Alla guerra di mafia si associò anche una serie di
"delitti eccellenti" che non aveva pari con la precedente storia di
Cosa Nostra. Cosa era successo? Fino alla fine degli anni Settanta
lo Stato aveva convissuto con la mafia in maniera piuttosto
pacifica. Vi erano dirette connessioni tra potere politico e mafia,
come abbiamo visto, ma vi era anche una certa tolleranza da parte
della magistratura, delle forze di polizia, e persino della classe
imprenditoriale nei confronti di un'associazione che garantiva una
certa pace sociale, il controllo delle altre forme di criminalità,
ed alla quale venivano lasciati in cambio ampi spazi d'azione.
Per svariate ragioni difficili da riassumere in poche
righe, la società siciliana, sul finire degli anni Settanta,
cominciò a ribellarsi a questo stato di fatto, e nella magistratura,
nella società civile, e persino nella politica cominciarono a
esserci voci contrarie alla mafia.
La prima reazione delle cosche fu quella di eliminare
chiunque si opponesse seriamente al loro strapotere, approfittando
anche del fatto che spesso queste persone erano isolate e poco
protette negli stessi ambienti in cui vivevano. Iniziò così la
stagione dei delitti eccellenti. Si cominciò nel 1979 con il giudice
Cesare Terranova, appena tornato alla magistratura attiva dopo
essere stato deputato per il PCI e membro della Commissione
antimafia. Seguirono, tra i magistrati, gli omicidi di Gaetano Costa
(1980), appena nominato procuratore a Palermo, e Rocco Chinnici
(1983), capo dell'Ufficio istruzione di Palermo e diretto superiore
di Falcone, al quale per primo aveva dato lo spazio necessario per
le indagini antimafia. Tra i politici, nel 1980, di particolare
significato fu l'omicidio di Piersanti Mattarella, democristiano, da
poco nominato presidente della Regione Sicilia confidando nel fatto
che il padre, Bernardo, aveva avuto nel passato "pacifici" rapporti
con la mafia. Il cambiamento culturale che stava avvenendo in
Sicilia passava però anche all'interno delle famiglie, ed il giovane
Piersanti si diede subito da fare per isolare i comitati d'affari
politico mafiosi nella Regione, pagando con la vita questa scelta.
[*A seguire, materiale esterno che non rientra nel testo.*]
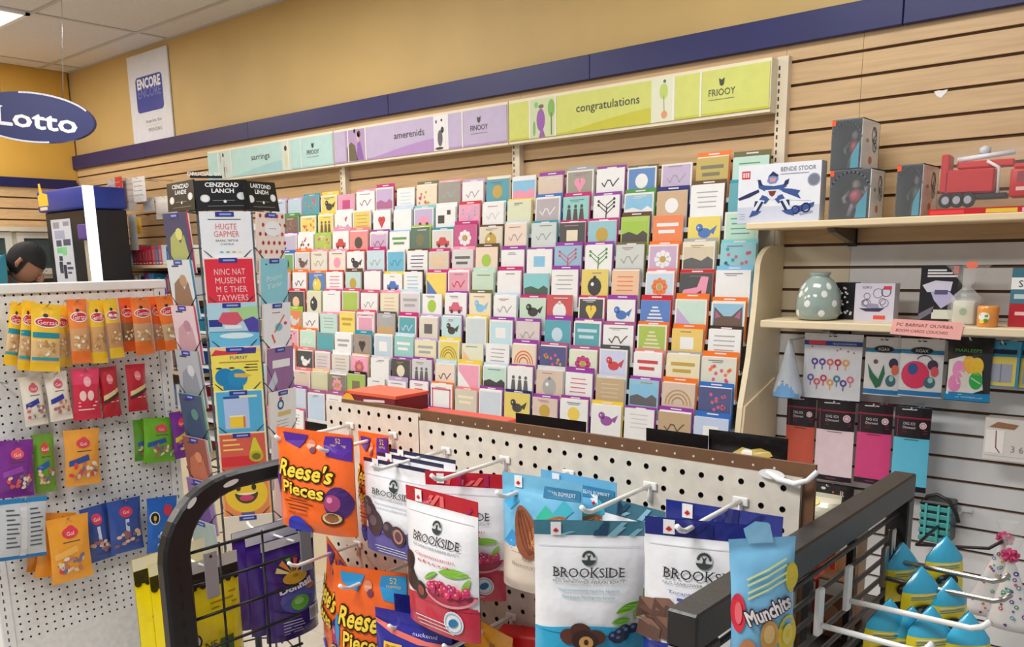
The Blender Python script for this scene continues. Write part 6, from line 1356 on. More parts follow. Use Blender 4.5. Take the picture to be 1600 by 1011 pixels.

Ancora tra i politici, fu ucciso Pio La Torre (1982), segretario
regionale del PCI, da sempre attivo nella lotta antimafia.
Anche le forze dell'ordine pagarono caramente il
nuovo clima di opposizione alla mafia. Furono uccisi il vicequestore
di Palermo Boris Giuliano, gli ufficiali dei carabinieri Giuseppe
Russo e Emanuele Basile, e i dirigenti di polizia Beppe Montana e
Ninni Cassarà. Nel settembre 1982 fu ucciso il generale Carlo
Alberto Dalla Chiesa con la sua giovane moglie, da 100 giorni
nominato prefetto di Palermo, ed ancora in attesa di quei poteri
speciali che aveva richiesto per combattere più efficacemente la
mafia, e che il governo aspettò troppo a lungo a concedergli.